Opinion: Mobile, cloud and the evolution of development

Finding mobile developers who are also well-versed in cloud technologies isn't easy, says Neil McAllister

Should you build mobile applications in native code or deploy them using web technologies such as HTML and JavaScript? Developers have long been divided. Steve Jobs originally suggested iPhone developers would be able to deploy any applications they needed through the device's built-in browser, but that was before Apple saw the light and launched its iTunes App Store. Since then, even established websites have often chosen to deliver their content to mobile devices using native apps, rather than trying to shoehorn it into mobile browsers. Despite the improvements introduced in HTML5, many developers feel web technologies are still inadequate for the unique needs of smartphones and tablets. If that is true, it is time for a rethink of how online information services are developed and deployed. In the past, developers built websites first, then adapted the same content for mobile apps.
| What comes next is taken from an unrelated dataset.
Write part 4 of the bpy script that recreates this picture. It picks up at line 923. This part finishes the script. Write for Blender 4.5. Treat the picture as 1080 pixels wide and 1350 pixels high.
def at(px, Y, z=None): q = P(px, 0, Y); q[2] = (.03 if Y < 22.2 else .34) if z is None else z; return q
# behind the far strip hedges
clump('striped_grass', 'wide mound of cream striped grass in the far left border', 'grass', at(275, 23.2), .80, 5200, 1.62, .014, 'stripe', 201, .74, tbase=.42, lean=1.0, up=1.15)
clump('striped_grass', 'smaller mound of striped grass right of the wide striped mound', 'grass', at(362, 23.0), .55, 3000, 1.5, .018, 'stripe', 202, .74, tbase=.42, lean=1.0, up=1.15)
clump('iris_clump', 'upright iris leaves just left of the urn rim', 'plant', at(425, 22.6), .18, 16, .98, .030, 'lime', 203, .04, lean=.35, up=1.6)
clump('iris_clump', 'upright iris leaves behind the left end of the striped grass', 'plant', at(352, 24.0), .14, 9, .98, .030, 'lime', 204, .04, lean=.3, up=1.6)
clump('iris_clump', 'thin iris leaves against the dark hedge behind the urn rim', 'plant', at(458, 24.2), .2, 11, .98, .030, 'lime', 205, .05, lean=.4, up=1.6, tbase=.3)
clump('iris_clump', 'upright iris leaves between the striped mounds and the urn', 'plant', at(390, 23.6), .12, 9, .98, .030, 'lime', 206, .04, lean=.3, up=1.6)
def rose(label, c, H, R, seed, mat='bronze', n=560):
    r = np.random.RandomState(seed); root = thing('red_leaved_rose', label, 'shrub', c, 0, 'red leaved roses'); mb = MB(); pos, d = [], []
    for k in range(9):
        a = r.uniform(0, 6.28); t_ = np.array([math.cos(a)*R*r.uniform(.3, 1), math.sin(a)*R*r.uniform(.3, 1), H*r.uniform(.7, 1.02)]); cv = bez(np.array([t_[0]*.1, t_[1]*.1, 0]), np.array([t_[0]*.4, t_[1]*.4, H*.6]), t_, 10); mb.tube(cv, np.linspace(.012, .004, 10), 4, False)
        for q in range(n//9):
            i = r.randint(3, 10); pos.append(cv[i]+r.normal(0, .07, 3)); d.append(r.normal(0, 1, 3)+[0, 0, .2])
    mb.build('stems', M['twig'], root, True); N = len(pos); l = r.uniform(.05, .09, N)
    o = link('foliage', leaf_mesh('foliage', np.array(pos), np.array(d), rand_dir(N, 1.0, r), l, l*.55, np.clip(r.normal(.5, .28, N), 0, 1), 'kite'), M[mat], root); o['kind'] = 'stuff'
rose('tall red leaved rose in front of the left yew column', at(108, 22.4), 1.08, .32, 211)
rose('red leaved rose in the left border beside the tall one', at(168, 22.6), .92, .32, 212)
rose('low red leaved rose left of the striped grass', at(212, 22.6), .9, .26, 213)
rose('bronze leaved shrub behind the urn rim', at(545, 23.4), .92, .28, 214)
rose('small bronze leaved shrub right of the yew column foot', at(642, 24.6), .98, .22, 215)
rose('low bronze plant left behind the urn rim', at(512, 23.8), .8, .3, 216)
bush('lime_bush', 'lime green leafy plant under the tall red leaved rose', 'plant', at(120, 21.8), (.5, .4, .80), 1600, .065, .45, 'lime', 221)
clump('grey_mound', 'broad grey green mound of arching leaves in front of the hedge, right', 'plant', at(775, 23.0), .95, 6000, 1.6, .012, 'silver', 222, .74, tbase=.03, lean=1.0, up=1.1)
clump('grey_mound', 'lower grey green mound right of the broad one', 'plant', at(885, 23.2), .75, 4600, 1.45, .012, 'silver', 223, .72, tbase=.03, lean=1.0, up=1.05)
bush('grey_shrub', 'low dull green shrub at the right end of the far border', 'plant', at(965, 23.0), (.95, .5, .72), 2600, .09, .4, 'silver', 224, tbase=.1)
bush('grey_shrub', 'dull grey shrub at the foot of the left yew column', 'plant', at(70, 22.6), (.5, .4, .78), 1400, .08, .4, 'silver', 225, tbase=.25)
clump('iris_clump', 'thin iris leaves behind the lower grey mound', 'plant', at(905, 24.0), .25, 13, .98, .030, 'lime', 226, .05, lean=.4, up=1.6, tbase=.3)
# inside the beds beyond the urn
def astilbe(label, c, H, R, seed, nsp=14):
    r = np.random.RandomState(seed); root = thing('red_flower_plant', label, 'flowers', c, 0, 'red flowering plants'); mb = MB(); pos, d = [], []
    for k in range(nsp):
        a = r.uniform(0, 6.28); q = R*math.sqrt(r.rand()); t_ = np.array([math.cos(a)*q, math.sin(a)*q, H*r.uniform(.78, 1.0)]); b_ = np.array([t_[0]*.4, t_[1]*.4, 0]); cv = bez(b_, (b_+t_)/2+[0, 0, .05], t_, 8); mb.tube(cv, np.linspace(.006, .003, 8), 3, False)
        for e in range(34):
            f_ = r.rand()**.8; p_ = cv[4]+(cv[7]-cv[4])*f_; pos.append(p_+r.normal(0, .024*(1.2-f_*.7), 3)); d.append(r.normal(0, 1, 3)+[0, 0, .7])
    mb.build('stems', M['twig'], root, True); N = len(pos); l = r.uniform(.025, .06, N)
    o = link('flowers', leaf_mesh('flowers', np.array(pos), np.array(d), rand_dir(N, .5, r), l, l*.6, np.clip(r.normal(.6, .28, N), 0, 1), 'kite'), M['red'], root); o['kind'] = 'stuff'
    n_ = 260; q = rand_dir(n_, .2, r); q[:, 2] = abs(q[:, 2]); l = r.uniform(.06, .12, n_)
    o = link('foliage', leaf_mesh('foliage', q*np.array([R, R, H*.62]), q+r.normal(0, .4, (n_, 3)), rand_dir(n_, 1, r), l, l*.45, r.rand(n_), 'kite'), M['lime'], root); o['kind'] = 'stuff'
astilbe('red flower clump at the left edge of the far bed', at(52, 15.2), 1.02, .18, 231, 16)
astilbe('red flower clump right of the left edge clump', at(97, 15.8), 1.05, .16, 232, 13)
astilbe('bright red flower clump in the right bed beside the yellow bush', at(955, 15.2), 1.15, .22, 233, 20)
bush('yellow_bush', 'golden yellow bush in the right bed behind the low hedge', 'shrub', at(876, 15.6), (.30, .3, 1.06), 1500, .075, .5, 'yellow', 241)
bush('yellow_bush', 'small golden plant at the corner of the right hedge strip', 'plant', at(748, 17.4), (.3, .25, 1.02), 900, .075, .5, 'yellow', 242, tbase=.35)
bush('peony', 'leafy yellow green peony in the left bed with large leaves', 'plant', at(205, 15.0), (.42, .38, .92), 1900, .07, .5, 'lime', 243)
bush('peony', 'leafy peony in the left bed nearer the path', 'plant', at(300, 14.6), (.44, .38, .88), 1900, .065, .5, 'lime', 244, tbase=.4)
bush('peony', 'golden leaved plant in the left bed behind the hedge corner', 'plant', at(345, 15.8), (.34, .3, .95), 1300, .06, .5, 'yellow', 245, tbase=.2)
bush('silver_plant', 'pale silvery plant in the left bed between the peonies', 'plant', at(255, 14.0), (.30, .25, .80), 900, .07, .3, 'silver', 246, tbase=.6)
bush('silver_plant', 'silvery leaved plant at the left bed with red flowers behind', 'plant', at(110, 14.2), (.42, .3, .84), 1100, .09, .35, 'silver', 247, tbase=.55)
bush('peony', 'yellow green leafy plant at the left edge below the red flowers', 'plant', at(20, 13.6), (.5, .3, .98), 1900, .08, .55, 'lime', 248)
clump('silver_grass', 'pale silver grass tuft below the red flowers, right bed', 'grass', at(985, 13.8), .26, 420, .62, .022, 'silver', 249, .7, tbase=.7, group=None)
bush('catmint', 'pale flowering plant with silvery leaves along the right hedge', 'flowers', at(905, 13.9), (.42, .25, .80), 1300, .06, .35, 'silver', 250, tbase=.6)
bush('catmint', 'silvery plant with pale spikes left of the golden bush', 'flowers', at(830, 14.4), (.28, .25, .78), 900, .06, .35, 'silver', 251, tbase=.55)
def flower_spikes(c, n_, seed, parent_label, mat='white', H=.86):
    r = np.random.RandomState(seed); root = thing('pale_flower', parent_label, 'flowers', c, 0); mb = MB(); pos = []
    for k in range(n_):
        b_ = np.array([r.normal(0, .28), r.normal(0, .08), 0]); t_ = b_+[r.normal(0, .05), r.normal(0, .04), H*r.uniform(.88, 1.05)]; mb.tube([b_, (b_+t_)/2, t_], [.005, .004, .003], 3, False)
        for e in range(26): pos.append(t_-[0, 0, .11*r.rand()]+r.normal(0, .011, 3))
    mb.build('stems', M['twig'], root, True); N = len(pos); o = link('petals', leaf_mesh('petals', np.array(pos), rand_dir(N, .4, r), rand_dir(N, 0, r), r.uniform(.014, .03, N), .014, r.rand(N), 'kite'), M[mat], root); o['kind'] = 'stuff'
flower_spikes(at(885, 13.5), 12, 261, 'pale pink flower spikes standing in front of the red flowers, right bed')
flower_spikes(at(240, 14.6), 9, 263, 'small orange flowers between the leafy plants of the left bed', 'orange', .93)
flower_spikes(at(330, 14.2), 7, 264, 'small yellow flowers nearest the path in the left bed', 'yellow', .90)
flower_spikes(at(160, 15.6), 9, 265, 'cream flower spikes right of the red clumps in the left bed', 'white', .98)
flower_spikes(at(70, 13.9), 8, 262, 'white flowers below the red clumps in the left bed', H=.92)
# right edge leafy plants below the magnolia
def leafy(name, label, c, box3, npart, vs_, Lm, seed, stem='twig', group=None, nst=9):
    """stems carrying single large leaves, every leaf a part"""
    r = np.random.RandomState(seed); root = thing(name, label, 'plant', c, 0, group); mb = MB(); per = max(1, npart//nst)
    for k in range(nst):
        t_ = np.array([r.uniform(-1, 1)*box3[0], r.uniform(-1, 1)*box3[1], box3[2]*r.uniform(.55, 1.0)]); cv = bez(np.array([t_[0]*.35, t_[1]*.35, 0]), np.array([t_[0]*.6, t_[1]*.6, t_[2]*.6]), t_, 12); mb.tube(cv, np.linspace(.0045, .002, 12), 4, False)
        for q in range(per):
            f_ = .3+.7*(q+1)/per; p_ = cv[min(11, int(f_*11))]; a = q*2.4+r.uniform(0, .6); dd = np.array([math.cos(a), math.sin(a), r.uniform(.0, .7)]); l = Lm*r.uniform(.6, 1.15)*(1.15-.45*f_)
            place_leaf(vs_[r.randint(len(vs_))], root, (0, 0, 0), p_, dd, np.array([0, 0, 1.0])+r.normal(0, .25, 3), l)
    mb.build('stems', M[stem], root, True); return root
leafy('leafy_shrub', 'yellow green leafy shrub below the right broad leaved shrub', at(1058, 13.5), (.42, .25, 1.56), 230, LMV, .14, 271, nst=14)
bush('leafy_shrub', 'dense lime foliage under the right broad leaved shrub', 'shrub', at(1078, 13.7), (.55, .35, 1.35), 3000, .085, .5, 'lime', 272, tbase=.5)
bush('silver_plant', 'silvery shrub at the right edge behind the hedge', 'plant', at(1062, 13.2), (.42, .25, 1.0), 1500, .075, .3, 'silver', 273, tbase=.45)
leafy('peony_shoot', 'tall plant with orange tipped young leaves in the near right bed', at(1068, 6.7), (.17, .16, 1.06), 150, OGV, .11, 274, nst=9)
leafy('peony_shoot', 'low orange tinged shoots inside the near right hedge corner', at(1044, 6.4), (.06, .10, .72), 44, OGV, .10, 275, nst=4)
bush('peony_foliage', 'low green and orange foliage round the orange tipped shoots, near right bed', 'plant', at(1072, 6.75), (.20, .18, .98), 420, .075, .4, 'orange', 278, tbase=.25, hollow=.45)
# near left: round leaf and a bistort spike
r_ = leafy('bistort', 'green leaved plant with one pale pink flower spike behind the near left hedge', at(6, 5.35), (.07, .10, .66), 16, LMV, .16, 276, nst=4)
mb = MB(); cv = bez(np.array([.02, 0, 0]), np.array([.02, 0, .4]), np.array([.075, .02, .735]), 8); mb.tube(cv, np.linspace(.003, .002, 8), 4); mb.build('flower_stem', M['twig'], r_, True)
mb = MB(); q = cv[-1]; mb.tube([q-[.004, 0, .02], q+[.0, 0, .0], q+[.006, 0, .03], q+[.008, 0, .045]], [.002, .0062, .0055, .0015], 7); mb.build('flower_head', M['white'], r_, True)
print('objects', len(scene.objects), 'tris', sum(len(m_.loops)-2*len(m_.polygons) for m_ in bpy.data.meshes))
But in today's market, where mobile devices are increasingly the primary means by which users interact with online content, that approach is arguably backward. What is needed is an evolution in mobile development, similar to what we saw in the early days of web applications. The first enterprise web apps did little more than screen-scrape legacy mainframe output and pretty it up for the browser. But as browser-based computing became the norm, application logic moved off the mainframe, and HTML output became the primary target. Mobile applications are undergoing the same shift. The next generation of information services will treat desktop browsers and mobile app clients as equal citizens, and the same application logic will serve content to both. Equally important, this transition comes at the same time as another significant sea change in the IT industry, which is the move toward cloud computing. As platform-as-a-service offerings mature, it makes less and less sense for information service providers to host application logic on their own private infrastructures. Linking devices to the cloud

For application developers, managing both of these migrations at once can be a daunting task. Fortunately, platform vendors are already offering tools to make the transition to hybrid web/mobile apps as painless as possible. At the recent Google I/O developer conference in San Francisco, the search giant unveiled a new beta version of the Google Plug-in for Eclipse (GPE), a set of tools that allow developers to create, test, and upload applications for Google's App Engine cloud platform, all from within the Eclipse IDE for Java. Previous versions of GPE-enabled developers to build App Engine applications with integrated support for Google Web Toolkit, a framework for creating sophisticated web-based UIs. The new GPE 2.4 beta adds support for Android apps. In effect, developers can build application logic for App Engine, then simultaneously generate I/O code for web and mobile clients. Similarly, Microsoft is positioning its Windows Azure cloud platform as a back end for mobile apps — and contrary to expectations, it is not limiting the effort to its Windows Phone 7 OS. The new Windows Azure Toolkits for Devices will include libraries for iOS devices and Android, too. It is easy to see Microsoft's thinking there. While iOS is one of the top mobile platforms — far outpacing Windows Phone 7 — Apple does not yet offer a cloud computing platform to compete with Windows Azure, Google App Engine, or Amazon's Elastic Compute Cloud. Industry speculation indicates Apple may have something in the works, but unless the iPhone maker moves soon, Microsoft has a huge opportunity to gain a foothold as a mobile back-end provider for iOS apps. Challenges ahead

Should you build mobile applications in native code or deploy them using web technologies? It seems the answer is both — and you can throw cloud platforms into the mix. While this is all well and good, however, the move toward a mobile-plus-cloud architecture presents important gotchas that developers need to recognise. First, hosting any application on a cloud infrastructure presents certain risks. Not least of these is the risk of outages, which can effectively cripple cloud-backed apps. So far, no cloud computing platform has proven itself 100 percent reliable, with Amazon, Google, and Microsoft customers all experiencing outages. Equally important, as much as developers complain about mobile platform vendors' 'walled gardens', users of cloud computing platforms also risk vendor lock-in. Moving large data stores between services can be extremely challenging, and in many cases application logic will need to be retooled when migrating between providers. A number of organisations are actively pursuing cloud interoperability standards, including the Apache Foundation and the IEEE, but these efforts are immature and there is little incentive for the cloud vendors themselves to cooperate. But the greatest challenge may be simply finding developers who can successfully bridge the worlds of cloud and mobile development. Both methodologies are relatively new. Demand for mobile developers, in particular, continues to be high, with many companies resorting to outsourcing or expensive retraining to gain the skills needed for creating mobile apps. Finding mobile developers who are equally skilled in building apps for cloud platforms seems almost like asking too much. Of course, while hiring new talent now might sound like a depressing prospect for project managers, smart developers should hear opportunity knocking. Application development is changing, yet again. Time to hit the books.